* _TASK DETAILS_
Exactly retype the lines of the material from its first line to the line with "COL = SC.collection", including both.

* _DATASET SECTION_
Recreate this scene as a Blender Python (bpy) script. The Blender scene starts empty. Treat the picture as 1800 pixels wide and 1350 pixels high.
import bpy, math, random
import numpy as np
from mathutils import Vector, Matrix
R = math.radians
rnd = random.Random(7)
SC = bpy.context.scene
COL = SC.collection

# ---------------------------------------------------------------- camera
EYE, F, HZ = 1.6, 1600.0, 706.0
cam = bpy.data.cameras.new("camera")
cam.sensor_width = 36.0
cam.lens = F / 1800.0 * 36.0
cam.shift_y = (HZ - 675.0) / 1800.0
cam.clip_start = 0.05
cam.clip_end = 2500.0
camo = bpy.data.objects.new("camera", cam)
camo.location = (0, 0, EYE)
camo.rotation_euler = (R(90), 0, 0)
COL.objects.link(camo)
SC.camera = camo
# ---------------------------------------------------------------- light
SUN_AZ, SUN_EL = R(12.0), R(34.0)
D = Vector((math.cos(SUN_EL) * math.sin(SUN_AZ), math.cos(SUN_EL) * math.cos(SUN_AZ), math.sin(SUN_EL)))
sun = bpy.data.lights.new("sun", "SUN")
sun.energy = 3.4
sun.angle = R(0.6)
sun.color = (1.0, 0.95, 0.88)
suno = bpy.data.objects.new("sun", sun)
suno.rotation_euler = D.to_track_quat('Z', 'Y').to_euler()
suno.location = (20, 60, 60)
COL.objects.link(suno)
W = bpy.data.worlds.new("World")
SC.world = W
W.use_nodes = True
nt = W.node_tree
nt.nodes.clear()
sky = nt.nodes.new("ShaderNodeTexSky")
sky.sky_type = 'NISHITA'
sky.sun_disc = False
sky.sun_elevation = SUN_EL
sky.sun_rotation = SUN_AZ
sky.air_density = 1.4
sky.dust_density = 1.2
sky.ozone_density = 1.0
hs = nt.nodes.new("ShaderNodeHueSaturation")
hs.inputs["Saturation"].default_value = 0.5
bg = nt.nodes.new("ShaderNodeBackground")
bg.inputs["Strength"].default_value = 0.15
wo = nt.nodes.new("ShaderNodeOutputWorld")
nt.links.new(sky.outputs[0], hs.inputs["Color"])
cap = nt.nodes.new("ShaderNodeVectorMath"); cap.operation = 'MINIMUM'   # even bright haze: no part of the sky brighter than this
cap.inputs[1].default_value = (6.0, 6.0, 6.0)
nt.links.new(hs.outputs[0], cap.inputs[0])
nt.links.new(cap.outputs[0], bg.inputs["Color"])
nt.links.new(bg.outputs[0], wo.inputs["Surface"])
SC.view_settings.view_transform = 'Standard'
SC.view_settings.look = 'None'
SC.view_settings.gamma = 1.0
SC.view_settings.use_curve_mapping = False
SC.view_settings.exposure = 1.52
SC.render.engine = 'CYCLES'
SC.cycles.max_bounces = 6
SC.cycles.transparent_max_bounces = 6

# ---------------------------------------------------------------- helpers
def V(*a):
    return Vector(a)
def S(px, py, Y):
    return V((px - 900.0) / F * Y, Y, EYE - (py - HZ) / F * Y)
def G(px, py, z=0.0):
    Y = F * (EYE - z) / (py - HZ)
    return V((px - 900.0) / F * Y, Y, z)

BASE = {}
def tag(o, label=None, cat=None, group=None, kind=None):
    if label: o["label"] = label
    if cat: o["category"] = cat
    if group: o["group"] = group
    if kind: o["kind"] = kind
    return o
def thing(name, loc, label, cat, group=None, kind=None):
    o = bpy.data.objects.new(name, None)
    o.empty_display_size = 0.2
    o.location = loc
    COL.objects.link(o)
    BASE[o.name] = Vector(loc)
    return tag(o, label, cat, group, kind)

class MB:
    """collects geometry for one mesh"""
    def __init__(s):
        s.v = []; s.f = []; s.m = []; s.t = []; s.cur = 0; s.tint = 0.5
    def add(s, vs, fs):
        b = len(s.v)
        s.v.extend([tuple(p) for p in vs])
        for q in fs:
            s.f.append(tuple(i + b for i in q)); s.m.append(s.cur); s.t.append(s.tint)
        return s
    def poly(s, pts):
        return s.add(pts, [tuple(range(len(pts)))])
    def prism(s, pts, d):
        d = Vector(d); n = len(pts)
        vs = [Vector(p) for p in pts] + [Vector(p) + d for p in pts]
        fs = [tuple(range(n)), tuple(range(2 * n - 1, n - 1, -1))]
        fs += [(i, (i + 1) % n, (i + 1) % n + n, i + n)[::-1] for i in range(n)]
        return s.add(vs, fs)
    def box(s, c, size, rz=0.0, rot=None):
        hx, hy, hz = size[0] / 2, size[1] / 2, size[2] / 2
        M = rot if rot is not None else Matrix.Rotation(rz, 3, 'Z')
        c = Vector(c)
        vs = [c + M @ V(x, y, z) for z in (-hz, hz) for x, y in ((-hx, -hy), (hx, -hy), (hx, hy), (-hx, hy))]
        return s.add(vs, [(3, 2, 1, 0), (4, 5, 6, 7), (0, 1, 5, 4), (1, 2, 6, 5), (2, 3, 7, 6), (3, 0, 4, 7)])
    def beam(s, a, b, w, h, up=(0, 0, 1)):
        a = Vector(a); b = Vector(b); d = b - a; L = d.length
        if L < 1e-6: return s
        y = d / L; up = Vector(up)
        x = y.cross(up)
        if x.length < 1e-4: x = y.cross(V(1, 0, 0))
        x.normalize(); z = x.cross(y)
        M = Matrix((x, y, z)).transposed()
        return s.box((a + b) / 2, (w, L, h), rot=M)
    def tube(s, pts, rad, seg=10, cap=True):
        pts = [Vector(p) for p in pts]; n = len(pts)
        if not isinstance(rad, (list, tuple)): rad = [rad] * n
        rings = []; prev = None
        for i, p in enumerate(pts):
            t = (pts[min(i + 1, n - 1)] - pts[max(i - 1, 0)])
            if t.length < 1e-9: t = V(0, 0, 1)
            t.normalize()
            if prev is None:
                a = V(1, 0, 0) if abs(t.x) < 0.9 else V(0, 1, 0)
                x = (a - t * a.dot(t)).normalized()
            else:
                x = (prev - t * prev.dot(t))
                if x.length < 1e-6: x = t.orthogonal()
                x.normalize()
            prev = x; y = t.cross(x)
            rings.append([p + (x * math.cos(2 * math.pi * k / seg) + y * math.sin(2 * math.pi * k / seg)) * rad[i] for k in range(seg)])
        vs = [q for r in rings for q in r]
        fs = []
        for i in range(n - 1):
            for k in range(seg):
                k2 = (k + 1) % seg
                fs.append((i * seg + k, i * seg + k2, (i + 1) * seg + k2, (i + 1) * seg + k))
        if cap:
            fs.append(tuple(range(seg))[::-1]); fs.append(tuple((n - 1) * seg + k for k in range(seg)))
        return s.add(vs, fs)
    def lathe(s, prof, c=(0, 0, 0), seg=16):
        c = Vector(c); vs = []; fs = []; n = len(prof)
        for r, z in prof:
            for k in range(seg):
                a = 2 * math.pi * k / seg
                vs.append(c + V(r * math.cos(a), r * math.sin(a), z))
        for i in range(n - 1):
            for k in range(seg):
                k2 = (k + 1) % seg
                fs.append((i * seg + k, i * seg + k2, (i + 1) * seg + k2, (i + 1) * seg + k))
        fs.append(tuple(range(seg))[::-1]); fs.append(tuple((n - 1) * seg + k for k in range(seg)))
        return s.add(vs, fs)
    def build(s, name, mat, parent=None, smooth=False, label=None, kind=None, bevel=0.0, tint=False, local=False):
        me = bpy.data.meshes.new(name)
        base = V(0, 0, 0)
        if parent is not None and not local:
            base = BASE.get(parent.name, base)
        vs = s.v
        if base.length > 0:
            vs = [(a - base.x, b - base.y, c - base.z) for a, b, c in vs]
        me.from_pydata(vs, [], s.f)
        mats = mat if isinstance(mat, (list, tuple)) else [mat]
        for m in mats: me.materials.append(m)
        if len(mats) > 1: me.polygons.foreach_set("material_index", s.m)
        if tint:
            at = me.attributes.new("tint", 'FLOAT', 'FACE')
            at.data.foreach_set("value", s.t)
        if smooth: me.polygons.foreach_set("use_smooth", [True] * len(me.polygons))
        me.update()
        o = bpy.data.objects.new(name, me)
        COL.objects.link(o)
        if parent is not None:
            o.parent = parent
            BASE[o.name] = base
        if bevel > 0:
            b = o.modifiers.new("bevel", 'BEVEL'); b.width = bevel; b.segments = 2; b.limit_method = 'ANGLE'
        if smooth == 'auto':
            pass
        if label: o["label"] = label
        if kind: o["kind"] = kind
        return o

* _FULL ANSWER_
Recreate this scene as a Blender Python (bpy) script. The Blender scene starts empty. Treat the picture as 1800 pixels wide and 1350 pixels high.
import bpy, math, random
import numpy as np
from mathutils import Vector, Matrix
R = math.radians
rnd = random.Random(7)
SC = bpy.context.scene
COL = SC.collection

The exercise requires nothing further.